Anni dopo ci recammo con i nostri figli a Dharamsala, nel nord dell’India, la casa del Dalai Lama in esilio, per intervistarlo e sperimentare la vita in questa città di montagna. Abbiamo assistito a monache e monaci che si alzavano prima dell’alba per pregare per il benessere di tutta l’umanità, era il loro “lavoro”, così incredibilmente altruista: ne siamo rimasti profondamente onorati.

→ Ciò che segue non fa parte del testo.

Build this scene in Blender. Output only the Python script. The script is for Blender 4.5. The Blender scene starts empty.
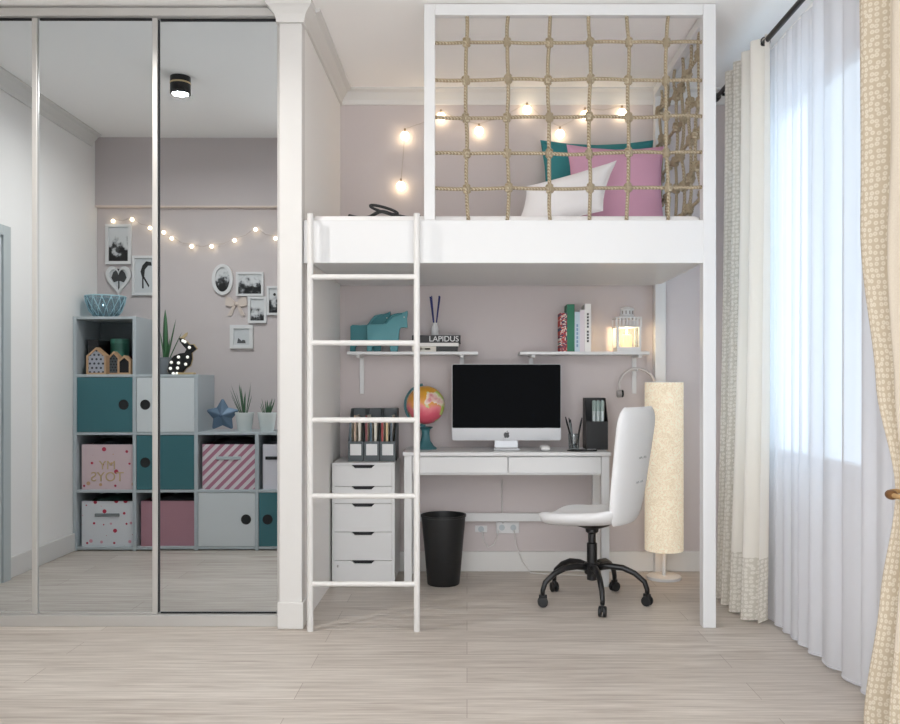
import bpy, bmesh, math, random
from mathutils import Vector, Matrix
random.seed(7)
S = bpy.context.scene
C = S.collection
PI = math.pi
CX, CY, F, EYE = 467.0, 383.0, 852.0, 1.15      # picture centre, focal length in pixels, eye height
MIRROR_Y = 4.05
H = 2.934

def at(px, py, Y):
    return (px - CX) * Y / F, EYE - (py - CY) * Y / F

# ------------------------------------------------------------------ materials
def lin(c):
    if isinstance(c, str):
        c = [int(c[i:i + 2], 16) / 255 for i in (0, 2, 4)]
    return tuple((v / 12.92 if v <= .04045 else ((v + .055) / 1.055) ** 2.4) for v in c) + (1,)

MATS = {}
def mat(name, col, rough=.5, metal=0., spec=.5, emit=None, estr=0., bump=None, alpha=None):
    if name in MATS:
        return MATS[name]
    m = bpy.data.materials.new(name); m.use_nodes = True
    nt = m.node_tree; b = nt.nodes['Principled BSDF']
    b.inputs['Base Color'].default_value = lin(col)
    b.inputs['Roughness'].default_value = rough
    b.inputs['Metallic'].default_value = metal
    b.inputs['Specular IOR Level'].default_value = spec
    if emit:
        b.inputs['Emission Color'].default_value = lin(emit)
        b.inputs['Emission Strength'].default_value = estr
    if bump:
        sc, st = bump
        t = nt.nodes.new('ShaderNodeTexCoord'); n = nt.nodes.new('ShaderNodeTexNoise')
        n.inputs['Scale'].default_value = sc; n.inputs['Detail'].default_value = 4
        nt.links.new(t.outputs['Object'], n.inputs['Vector'])
        bp = nt.nodes.new('ShaderNodeBump'); bp.inputs['Strength'].default_value = st
        bp.inputs['Distance'].default_value = .004
        nt.links.new(n.outputs['Fac'], bp.inputs['Height']); nt.links.new(bp.outputs['Normal'], b.inputs['Normal'])
    MATS[name] = m
    return m

class NB:
    """small node builder"""
    def __init__(s, m): s.nt = m.node_tree; s.b = s.nt.nodes.get('Principled BSDF')
    def n(s, typ, **k):
        x = s.nt.nodes.new(typ)
        for a, v in k.items(): setattr(x, a, v)
        return x
    def l(s, a, b): s.nt.links.new(a, b)
    def math(s, op, a, b=None, c=None):
        x = s.n('ShaderNodeMath', operation=op)
        for i, v in enumerate((a, b, c)):
            if v is None: continue
            if isinstance(v, (int, float)): x.inputs[i].default_value = v
            else: s.l(v, x.inputs[i])
        return x.outputs[0]
    def mix(s, fac, a, b):
        x = s.n('ShaderNodeMix', data_type='RGBA')
        for i, v in ((0, fac), (6, a), (7, b)):
            if isinstance(v, (int, float)): x.inputs[i].default_value = v
            elif isinstance(v, tuple): x.inputs[i].default_value = v
            else: s.l(v, x.inputs[i])
        return x.outputs[2]
    def coord(s, kind='Object', scale=(1, 1, 1), rot=(0, 0, 0)):
        t = s.n('ShaderNodeTexCoord'); mp = s.n('ShaderNodeMapping')
        mp.inputs['Scale'].default_value = scale; mp.inputs['Rotation'].default_value = rot
        s.l(t.outputs[kind], mp.inputs['Vector'])
        return mp.outputs['Vector']
    def xyz(s, v):
        x = s.n('ShaderNodeSeparateXYZ'); s.l(v, x.inputs[0]); return x.outputs
    def noise(s, v, sc, det=3, rough=.5):
        x = s.n('ShaderNodeTexNoise'); x.inputs['Scale'].default_value = sc; x.inputs['Detail'].default_value = det
        x.inputs['Roughness'].default_value = rough; s.l(v, x.inputs['Vector']); return x.outputs['Fac']
    def ramp(s, f, *stops):
        x = s.n('ShaderNodeValToRGB'); e = x.color_ramp.elements
        while len(e) < len(stops): e.new(.5)
        for i, (p, c) in enumerate(stops): e[i].position = p; e[i].color = c if isinstance(c, tuple) else lin(c)
        s.l(f, x.inputs[0]); return x.outputs['Color']
    def bump(s, h, st, dist=.004):
        x = s.n('ShaderNodeBump'); x.inputs['Strength'].default_value = st; x.inputs['Distance'].default_value = dist
        s.l(h, x.inputs['Height']); s.l(x.outputs['Normal'], s.b.inputs['Normal'])

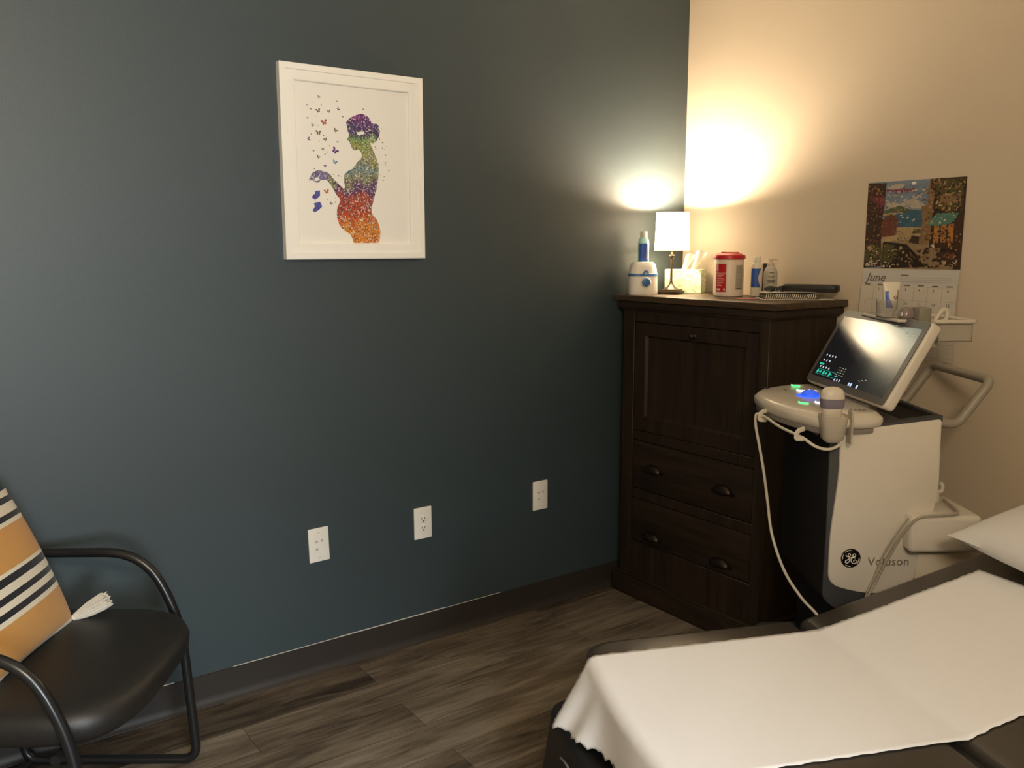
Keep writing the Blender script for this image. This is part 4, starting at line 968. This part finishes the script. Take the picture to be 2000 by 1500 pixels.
b = BM(); lathe(b, [(0.0265, 0.0), (0.0255, 0.006), (0.021, 0.012), (0.013, 0.016), (0.003, 0.0175)], 28, (0.925, 0.292, ZK)); finish('trackball', b, emis('trackball_blue', (0.03, 0.12, 0.85), 0.6), console)
for i in range(4):
    b = BM(); lathe(b, [(0.004, 0), (0.004, 0.003), (0.003, 0.004)], 12, (0.955 + 0.012 * i, 0.055 - 0.002 * i, ZK - 0.0005)); finish('button', b, M_UM, console)
b = BM(); box(b, (0.885, 0.402, ZK), (0.005, 0.042, 0.001), 0.0003, 1); finish('groove', b, M_UM, console)

# monitor: tilted back 28.5 degrees, hinged at the back of the console
tilt = math.atan2(0.125, 0.230)
MO = Vector((0.9985, 0.251, 0.984))
MRot = Matrix.Rotation(R(4.0), 3, 'Z')
mx, mz = MRot @ Vector((0, -1, 0)), MRot @ Vector((math.sin(tilt), 0, math.cos(tilt)))        # picture right, picture up
mn = mx.cross(mz)                                                               # out of the screen
def MM(x=0.0, z=0.0, d=0.0): 
    o = MO + mx * x + mz * z + mn * d
    return Matrix(((mx.x, mz.x, mn.x, o.x), (mx.y, mz.y, mn.y, o.y), (mx.z, mz.z, mn.z, o.z), (0, 0, 0, 1)))
MWd, MHt = 0.512, 0.262
b = BM(); prism(b, rrect(MWd, MHt, 0.014), 0.034, MM(0, MHt / 2, -0.036), bev=0.010, seg=3)
box(b, MO + mz * 0.12 - mn * 0.045, (0.05, 0.20, 0.15), 0.012, M=Matrix.Rotation(tilt, 4, 'Y'))
mon = finish('monitor', b, M_UW, UL, smooth=45, label='white monitor shell')
b = BM(); prism(b, rrect(MWd - 0.010, MHt - 0.008, 0.012), 0.003, MM(0, MHt / 2, -0.0030), bev=0.0008, seg=1)
bez = finish('bezel', b, mat('bezel_grey', (0.12, 0.115, 0.11), 0.34, 0.05, 40), mon, label='dark grey bezel')
b = BM(); prism(b, rrect(MWd - 0.052, MHt - 0.052, 0.003), 0.0006, MM(0, MHt / 2 - 0.001, -0.0001))
m_scr = mat('dark_touch_glass', (0.010, 0.012, 0.016), 0.21, 0.05, 60, spec=1.0, coat=1.0)
m_scr.node_tree.nodes['Principled BSDF'].inputs['Coat Roughness'].default_value = 0.20
m_scr.node_tree.nodes['Principled BSDF'].inputs['Coat IOR'].default_value = 1.9
m_scr.node_tree.nodes['Principled BSDF'].inputs['IOR'].default_value = 1.9
m_scr.node_tree.nodes['Principled BSDF'].inputs['Emission Color'].default_value = (0.10, 0.14, 0.22, 1)
m_scr.node_tree.nodes['Principled BSDF'].inputs['Emission Strength'].default_value = 0.03
def ui(x, z, w, h, mi):
    x -= 0.23; z += 0.027; d = 0.0007
    flat(b, [tuple(MM(x + sx * w / 2, z + sz * h / 2, d).translation) for sx, sz in ((-1, -1), (1, -1), (1, 1), (-1, 1))], mi + 1)
rr = random.Random(11)
for r_, (z, mi, n_) in enumerate(((0.072, 0, 4), (0.054, 0, 3), (0.040, 1, 1), (0.031, 0, 4), (0.014, 1, 4))):
    for i in range(n_):
        ui(0.030 + 0.020 * i if n_ > 1 else 0.03, z, 0.007 if n_ > 1 else 0.030, 0.006 if r_ < 4 else 0.009, mi)
        if r_ == 4: ui(0.038 + 0.040 * i, z, 0.022, 0.002, 1)
for i in range(3): ui(0.028 + 0.042 * i, 0.014, 0.010, 0.012, 1)
for k_ in range(2): ui(0.085, 0.006 + 0.017 * k_, 0.13, 0.0008, 1)
for i in range(3):
    for j in range(4): ui(0.155 + 0.018 * i, 0.020 + 0.008 * j, 0.009, 0.0022, 2)
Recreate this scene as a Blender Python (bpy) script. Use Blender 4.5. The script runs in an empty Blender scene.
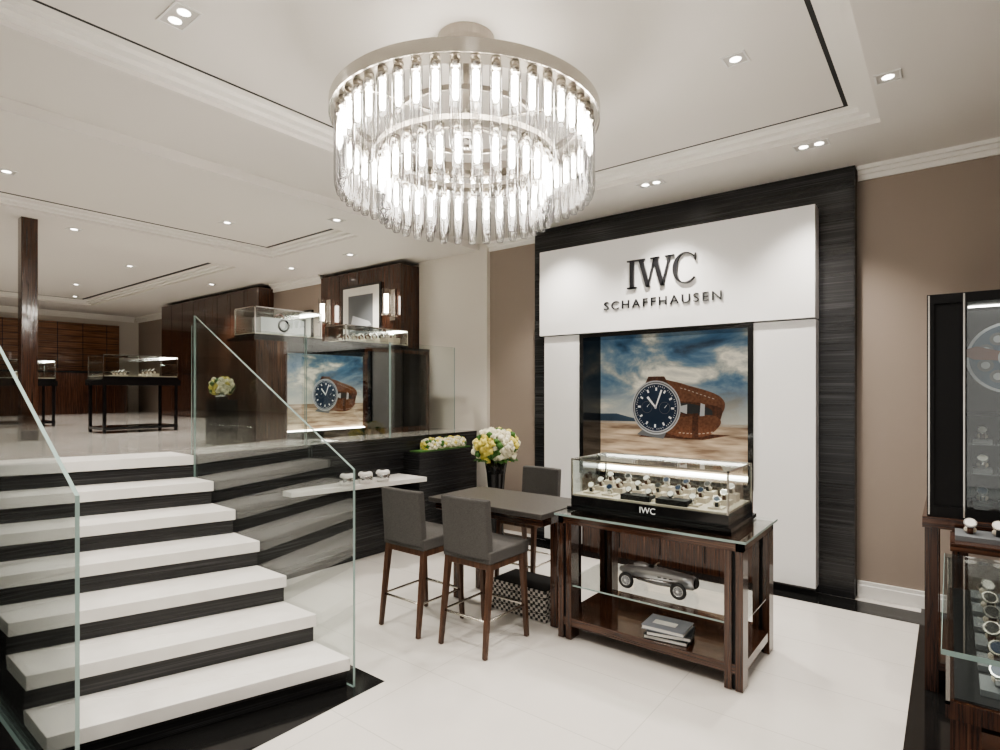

Naturalmente anche vivere in Giappone nel 1980-81 è stato trasformativo: conoscere la cultura giapponese è come guardare in un pozzo senza fondo, infinitamente misterioso e profondo. Ognuna delle nostre numerose esperienze di viaggio ha influenzato il lavoro di Billa, in un modo o nell’altro».
In mostra è presente anche la sua opera Martyrs (Earth, Air, Fire, Water), esposta per la prima volta nel maggio 2014 presso la Cattedrale di St. Paul a Londra. Quest’opera raffigura dei martiri progressivamente sopraffatti da una forza naturale. La presenza di elementi naturali è ricorrente nelle opere di Bill, quali sono i loro significati?
«I quattro Martiri – il Martire della Terra, il Martire dell’Aria, il Martire del Fuoco e il Martire dell’Acqua – derivano dall’opera installata nella Cattedrale di San Paolo che lei cita nella sua domanda. Avevamo lavorato spesso con l’acqua e occasionalmente con il fuoco, così ho pensato che i quattro Martiri potessero essere rappresentati su uno sfondo astratto, in un “non luogo”, poiché sono già in fase di transizione, colpiti dalle forze più forti del pianeta, i quattro elementi della natura. Questi elementi non simboleggiano solo la distruzione, ma anche la trasformazione, poiché i quattro protagonisti devono affrontare, e alla fine accettare, la loro morte».
Ci può dire qualcosa in più della mostra a Palazzo Bonaparte?
«Iniziamo il nostro viaggio con una scena che comprende riflessi che appaiono senza una fonte. In The Reflecting Pool per la figura nella parte superiore dell’inquadratura il tempo è sospeso, mentre la vita continua nell’acqua sottostante. La stanza successiva contiene il movimento perpetuo dell’umanità, lungo le generazioni degli antenati e anche attraverso la foresta della vita.
Poi, in Observance, ci troviamo di fronte al dolore e comprendiamo che si tratta di una condizione della vita che tutti portiamo dentro di noi. The Greeting ci esorta a esprimere le emozioni, a esplorare una scena al rallentatore così da catturare ogni dettaglio dei sentimenti e dell’azione. Ascension ci trova immersi in un mondo sottomarino che diventa sempre più reale man mano che continuiamo a guardare.
Nella galleria successiva l’acqua è di nuovo il tema centrale, come nelle tre figure che attraversano la soglia tra la vita e la morte in Three Women e in tre opere adiacenti della serie Water Portraits. Qui le figure rimangono sott’acqua con gli occhi sempre chiusi e senza prendere mai fiato, sospese nel loro ambiente acquatico. Quando arriviamo nell’ultima stanza, siamo testimoni della fase finale della vita e dell’accettazione definitiva della morte.
Seguendo il viaggio di Bill, scopriamo che queste opere ci avvolgono gradualmente in un mondo interiore, di riflessione e forse anche di auto-riflessione. Uscendo dalla mostra, riconosciamo l’edificio tardo rinascimentale di 350 anni in cui ci trovavamo e i suoi cambiamenti nel corso degli anni, avvertiamo che il tempo è sia andato avanti sia si fermato, cristallizzato».